Radio Q: Zwischen Hip Hop-Festivals und Songreleases erstmal backpacken – herrlich! Jetzt haben wir noch ein paar gute und random Fragen.

Luvre47: Hau sie mir um die Ohren.

Radio Q: Samstag oder Sonntag? 

Luvre47: Samstag. Ein Sonntag endet früher. Sonntag ist der Ruhetag, ich habe aber eh keine Ruhe. Das einzige, das geil am Sonntag ist, wenn du wirklich Zeit hast: Morgens ein Boot nehmen und raus auf den See. Dann kann man auch einen geilen Sonntag haben.  

Radio Q: Welchen Song hörst du, wenn du traurig bist?

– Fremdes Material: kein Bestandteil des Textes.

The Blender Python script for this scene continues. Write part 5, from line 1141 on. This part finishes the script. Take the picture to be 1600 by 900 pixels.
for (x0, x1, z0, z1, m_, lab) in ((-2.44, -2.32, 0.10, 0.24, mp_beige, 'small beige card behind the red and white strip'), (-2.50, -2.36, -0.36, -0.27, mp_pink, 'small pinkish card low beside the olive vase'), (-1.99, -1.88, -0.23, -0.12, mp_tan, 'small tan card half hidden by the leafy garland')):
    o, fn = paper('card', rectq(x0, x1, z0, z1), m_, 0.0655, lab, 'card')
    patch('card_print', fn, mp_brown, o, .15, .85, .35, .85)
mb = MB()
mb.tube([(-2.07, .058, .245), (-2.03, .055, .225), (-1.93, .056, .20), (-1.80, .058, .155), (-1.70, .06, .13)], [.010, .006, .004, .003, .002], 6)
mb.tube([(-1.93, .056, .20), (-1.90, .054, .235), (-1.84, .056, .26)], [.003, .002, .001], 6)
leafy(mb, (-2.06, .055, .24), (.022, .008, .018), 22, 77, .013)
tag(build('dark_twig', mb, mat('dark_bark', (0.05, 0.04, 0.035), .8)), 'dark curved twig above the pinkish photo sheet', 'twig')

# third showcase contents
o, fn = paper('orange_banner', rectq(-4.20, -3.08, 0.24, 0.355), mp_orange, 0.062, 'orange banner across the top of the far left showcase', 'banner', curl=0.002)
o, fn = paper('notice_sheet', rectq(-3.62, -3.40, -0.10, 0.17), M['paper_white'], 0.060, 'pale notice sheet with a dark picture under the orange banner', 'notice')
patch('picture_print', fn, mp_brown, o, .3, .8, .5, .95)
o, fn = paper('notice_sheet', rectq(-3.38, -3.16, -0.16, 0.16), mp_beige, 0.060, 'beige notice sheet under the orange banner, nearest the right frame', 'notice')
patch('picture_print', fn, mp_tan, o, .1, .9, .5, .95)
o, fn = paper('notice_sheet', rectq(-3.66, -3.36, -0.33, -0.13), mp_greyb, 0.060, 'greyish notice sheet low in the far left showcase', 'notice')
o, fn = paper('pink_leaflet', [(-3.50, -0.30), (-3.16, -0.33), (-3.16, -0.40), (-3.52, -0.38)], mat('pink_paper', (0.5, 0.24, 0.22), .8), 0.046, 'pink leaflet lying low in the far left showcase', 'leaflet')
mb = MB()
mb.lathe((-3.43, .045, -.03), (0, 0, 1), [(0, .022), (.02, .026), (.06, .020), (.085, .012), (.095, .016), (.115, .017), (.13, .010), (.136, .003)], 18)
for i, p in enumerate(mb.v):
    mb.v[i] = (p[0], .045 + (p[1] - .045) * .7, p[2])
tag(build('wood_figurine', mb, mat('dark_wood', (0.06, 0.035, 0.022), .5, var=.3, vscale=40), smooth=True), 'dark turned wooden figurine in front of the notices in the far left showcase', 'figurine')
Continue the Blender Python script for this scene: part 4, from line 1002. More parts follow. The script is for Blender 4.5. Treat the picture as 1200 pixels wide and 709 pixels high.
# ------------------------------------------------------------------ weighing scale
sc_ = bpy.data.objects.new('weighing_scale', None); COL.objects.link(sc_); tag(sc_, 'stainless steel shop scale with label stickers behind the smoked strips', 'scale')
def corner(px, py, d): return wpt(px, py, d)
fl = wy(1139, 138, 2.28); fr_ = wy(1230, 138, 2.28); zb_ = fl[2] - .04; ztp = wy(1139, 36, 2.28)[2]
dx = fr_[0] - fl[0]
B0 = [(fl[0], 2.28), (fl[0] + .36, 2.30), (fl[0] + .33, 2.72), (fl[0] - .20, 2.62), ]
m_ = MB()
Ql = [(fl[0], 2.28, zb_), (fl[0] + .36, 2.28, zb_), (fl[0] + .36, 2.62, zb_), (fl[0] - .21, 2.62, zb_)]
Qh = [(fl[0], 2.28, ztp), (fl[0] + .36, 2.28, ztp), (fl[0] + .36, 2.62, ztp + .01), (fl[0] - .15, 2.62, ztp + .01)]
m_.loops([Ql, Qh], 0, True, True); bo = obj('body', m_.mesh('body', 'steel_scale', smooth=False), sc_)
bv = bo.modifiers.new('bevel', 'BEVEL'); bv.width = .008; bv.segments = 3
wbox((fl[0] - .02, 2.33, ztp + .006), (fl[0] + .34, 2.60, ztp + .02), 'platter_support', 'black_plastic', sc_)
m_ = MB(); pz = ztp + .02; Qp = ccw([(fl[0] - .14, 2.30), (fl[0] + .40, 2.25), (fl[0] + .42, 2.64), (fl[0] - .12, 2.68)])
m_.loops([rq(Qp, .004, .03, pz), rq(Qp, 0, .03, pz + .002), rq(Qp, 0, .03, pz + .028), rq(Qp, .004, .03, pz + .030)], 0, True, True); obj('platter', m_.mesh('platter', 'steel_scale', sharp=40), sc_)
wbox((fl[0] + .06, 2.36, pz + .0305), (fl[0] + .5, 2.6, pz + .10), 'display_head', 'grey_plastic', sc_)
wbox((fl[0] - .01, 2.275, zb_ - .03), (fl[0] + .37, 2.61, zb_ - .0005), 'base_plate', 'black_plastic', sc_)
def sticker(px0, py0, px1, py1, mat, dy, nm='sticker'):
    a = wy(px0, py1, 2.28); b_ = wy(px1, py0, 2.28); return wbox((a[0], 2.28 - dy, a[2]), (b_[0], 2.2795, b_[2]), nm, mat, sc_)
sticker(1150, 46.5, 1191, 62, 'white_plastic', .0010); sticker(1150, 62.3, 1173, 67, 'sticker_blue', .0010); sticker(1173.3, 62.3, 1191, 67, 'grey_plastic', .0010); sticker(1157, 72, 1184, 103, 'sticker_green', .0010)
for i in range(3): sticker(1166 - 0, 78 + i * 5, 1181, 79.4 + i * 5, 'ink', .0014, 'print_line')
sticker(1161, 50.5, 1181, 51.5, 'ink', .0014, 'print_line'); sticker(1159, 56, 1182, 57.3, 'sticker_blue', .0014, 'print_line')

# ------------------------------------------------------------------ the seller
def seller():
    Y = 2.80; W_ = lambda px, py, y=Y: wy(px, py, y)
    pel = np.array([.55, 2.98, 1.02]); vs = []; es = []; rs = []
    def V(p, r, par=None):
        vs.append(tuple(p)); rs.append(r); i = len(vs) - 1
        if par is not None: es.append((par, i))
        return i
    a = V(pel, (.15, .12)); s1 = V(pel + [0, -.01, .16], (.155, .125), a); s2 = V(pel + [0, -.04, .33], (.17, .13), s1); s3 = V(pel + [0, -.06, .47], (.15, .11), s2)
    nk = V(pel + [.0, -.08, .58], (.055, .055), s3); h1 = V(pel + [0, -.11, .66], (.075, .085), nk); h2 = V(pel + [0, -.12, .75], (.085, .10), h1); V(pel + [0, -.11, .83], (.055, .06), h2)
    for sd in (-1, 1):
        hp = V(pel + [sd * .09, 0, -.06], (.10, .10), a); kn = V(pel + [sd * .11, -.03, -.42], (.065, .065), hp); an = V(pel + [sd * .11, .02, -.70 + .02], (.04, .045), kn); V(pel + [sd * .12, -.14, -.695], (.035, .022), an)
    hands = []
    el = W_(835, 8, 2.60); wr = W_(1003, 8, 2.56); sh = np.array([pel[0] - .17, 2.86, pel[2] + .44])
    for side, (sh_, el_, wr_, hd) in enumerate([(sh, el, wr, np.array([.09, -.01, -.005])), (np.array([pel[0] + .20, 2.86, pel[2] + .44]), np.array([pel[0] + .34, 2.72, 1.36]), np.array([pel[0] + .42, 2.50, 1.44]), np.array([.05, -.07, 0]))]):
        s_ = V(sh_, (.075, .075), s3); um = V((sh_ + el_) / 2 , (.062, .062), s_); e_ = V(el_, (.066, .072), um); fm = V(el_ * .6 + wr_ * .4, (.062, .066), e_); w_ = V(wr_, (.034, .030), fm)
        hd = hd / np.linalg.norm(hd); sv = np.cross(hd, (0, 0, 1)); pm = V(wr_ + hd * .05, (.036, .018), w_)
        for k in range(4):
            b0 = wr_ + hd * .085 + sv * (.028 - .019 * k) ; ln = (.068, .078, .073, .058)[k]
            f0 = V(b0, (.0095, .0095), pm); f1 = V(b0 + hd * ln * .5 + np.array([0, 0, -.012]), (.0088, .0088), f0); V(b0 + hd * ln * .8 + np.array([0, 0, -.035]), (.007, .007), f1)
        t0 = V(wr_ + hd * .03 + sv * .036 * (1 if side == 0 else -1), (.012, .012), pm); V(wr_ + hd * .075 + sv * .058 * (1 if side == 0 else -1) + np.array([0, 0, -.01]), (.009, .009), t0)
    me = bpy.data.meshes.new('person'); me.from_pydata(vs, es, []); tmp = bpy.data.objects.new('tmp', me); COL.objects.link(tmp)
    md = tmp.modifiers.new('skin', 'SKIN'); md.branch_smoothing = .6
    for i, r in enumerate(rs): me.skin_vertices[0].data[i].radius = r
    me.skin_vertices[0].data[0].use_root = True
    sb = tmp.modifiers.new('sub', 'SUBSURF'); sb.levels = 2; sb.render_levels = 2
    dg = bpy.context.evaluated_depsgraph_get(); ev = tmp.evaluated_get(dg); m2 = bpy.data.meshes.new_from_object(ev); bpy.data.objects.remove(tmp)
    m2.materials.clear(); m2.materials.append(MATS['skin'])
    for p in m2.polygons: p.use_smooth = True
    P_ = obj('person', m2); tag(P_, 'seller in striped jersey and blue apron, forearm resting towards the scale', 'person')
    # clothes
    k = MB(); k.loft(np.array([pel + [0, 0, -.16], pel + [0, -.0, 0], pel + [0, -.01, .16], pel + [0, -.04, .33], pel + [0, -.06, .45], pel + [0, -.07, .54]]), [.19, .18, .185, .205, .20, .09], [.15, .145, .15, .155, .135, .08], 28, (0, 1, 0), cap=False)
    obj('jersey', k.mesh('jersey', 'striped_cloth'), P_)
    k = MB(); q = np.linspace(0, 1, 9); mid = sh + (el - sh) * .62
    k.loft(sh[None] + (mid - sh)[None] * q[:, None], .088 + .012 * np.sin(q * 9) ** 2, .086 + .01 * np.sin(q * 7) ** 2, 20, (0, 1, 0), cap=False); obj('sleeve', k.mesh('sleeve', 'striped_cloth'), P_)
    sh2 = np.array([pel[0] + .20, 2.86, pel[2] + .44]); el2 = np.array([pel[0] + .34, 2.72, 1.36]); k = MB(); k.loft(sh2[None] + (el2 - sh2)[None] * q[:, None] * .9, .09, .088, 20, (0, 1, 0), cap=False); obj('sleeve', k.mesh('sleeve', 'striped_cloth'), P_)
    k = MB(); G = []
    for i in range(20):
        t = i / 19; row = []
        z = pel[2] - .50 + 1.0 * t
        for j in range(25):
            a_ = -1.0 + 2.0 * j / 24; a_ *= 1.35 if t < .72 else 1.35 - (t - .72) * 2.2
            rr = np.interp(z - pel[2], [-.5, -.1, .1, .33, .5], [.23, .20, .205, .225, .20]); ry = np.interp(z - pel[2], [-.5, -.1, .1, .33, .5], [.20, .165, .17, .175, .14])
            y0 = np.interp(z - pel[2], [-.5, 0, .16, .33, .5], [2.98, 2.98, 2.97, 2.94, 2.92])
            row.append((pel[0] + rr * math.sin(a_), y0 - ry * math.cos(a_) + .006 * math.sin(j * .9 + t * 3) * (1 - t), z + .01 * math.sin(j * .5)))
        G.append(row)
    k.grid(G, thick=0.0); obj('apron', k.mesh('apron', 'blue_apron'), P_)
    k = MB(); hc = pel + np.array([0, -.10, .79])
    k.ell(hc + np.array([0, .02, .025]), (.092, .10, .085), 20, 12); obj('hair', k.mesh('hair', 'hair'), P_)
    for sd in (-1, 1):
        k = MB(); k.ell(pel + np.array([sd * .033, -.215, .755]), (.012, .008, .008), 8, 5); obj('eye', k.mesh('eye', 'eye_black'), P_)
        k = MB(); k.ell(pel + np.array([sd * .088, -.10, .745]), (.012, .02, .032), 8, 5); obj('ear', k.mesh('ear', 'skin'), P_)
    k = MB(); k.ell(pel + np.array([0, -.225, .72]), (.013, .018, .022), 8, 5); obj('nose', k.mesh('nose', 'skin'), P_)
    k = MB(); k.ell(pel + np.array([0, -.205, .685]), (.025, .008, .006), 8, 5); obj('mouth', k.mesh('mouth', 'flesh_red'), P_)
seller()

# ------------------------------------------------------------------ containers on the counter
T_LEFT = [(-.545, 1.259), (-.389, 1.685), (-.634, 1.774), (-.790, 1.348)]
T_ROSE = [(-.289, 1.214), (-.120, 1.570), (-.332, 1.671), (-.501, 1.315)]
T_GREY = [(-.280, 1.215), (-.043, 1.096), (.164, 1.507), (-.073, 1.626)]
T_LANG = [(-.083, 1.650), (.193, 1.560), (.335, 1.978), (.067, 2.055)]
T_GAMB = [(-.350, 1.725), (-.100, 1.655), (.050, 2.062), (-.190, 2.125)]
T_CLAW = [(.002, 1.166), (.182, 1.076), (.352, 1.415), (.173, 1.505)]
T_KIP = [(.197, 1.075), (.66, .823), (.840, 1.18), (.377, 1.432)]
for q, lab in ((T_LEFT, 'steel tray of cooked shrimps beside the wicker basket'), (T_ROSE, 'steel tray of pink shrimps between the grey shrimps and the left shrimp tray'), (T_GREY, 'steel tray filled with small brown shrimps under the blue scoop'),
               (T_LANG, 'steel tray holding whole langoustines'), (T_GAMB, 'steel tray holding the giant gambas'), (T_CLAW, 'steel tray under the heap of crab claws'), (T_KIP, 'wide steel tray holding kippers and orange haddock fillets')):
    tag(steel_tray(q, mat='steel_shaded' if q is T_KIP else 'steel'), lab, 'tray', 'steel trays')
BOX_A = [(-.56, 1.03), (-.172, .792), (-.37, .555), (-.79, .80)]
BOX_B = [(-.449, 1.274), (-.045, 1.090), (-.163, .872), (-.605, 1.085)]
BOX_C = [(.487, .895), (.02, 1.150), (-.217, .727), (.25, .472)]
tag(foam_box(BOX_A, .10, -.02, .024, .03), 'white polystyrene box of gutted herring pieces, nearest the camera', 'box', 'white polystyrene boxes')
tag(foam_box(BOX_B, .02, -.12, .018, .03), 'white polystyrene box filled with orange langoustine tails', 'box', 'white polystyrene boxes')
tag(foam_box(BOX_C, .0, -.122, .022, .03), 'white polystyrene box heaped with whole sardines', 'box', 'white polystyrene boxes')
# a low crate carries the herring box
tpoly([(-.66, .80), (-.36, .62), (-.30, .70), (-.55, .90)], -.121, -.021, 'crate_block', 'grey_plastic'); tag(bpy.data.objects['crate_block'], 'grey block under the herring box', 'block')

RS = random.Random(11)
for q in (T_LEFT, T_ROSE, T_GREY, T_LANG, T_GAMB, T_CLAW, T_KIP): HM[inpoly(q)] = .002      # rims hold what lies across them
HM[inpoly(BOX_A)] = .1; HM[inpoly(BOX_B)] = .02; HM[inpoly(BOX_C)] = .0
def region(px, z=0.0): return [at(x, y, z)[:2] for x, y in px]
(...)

Luvre47: Gib mir kurz eine Sekunde, mein Handy ist gerade nicht bei mir. Wir überbrücken das mit so mit Telefon-Hotline-Zwischenmusik. Ja, hier habe ich es. Intern von 2KZ. 

Radio Q Und du bist richtig gut drauf. Welcher Song pusht dich und bringt dich auf ein anderes Level?

Luvre47 Manchmal darf der DJ 10 Minuten vor dem Set schon auf die Bühne und einfach schon ein paar Songs spielen. Heute haben wir das erste Mal Mr. Miyagi von Jbrisko reingehauen, weil wir den gestern im Auto totgepumpt haben. A Hundred Bands von Remble ist für mich ein Song dafür, wenn geile Sachen passieren, z.B. wenn man eine Rolle oder sowas kriegt. Dann ist das so mein Go-to-Song, so ein Achievement-Track, sag ich mal.

Radio Q Mayo oder Ketchup?

Luvre47 Am liebsten gar nichts tatsächlich, nur mit Salz. Wenn ich Pommes bestelle, dann mit nichts. Kalte Mayo zu warmen Pommes ist auch sehr krass, aber ich esse das zu selten, um das glaubwürdig sagen zu können. Also wenn ich mich entscheiden müsste, glaube ich Ketchup. Ja, ich sehe die Enttäuschung in deinen Augen (lacht)

Das Interview führten Jule Schulz und Delia Kornelsen.